REQUIREMENT = Reproduce each line from the first in the data through the line that contains "COL = SC.collection" exactly; give nothing else.

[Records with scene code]
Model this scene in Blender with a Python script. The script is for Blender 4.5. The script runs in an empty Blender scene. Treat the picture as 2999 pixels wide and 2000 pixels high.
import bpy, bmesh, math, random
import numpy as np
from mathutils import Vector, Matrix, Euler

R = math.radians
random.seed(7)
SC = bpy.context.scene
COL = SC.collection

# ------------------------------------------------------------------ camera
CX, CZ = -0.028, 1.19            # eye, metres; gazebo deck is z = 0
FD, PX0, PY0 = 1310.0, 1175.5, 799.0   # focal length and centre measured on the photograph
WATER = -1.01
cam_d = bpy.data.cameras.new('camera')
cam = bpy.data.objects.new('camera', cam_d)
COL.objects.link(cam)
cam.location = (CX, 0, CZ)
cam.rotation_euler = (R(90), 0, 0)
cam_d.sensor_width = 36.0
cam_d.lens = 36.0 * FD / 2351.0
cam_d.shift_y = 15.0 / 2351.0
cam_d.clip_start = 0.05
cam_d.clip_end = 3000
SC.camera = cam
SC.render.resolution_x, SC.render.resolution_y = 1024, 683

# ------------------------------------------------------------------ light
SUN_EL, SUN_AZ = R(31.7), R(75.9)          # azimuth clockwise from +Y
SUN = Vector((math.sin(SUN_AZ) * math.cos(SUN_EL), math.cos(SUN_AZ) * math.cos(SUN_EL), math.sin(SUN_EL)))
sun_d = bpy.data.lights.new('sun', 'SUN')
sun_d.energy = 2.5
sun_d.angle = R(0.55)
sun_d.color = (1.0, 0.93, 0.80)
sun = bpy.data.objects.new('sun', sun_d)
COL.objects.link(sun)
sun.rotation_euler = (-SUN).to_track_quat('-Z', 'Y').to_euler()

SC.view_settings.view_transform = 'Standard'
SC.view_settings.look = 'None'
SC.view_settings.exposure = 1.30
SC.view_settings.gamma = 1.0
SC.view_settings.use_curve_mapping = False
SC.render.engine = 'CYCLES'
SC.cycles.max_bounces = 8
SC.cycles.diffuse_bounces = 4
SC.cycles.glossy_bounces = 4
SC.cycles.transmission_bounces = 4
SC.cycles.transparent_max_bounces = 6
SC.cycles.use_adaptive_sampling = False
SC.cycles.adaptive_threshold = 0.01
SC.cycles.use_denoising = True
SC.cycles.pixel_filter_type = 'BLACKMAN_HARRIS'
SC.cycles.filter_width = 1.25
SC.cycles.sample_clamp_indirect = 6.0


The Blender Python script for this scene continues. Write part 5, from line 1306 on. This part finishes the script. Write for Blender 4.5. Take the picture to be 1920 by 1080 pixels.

WRITTEN REPLY =
Model this scene in Blender with a Python script. The script is for Blender 4.5. The script runs in an empty Blender scene. Treat the picture as 2999 pixels wide and 2000 pixels high.
import bpy, bmesh, math, random
import numpy as np
from mathutils import Vector, Matrix, Euler

R = math.radians
random.seed(7)
SC = bpy.context.scene
COL = SC.collection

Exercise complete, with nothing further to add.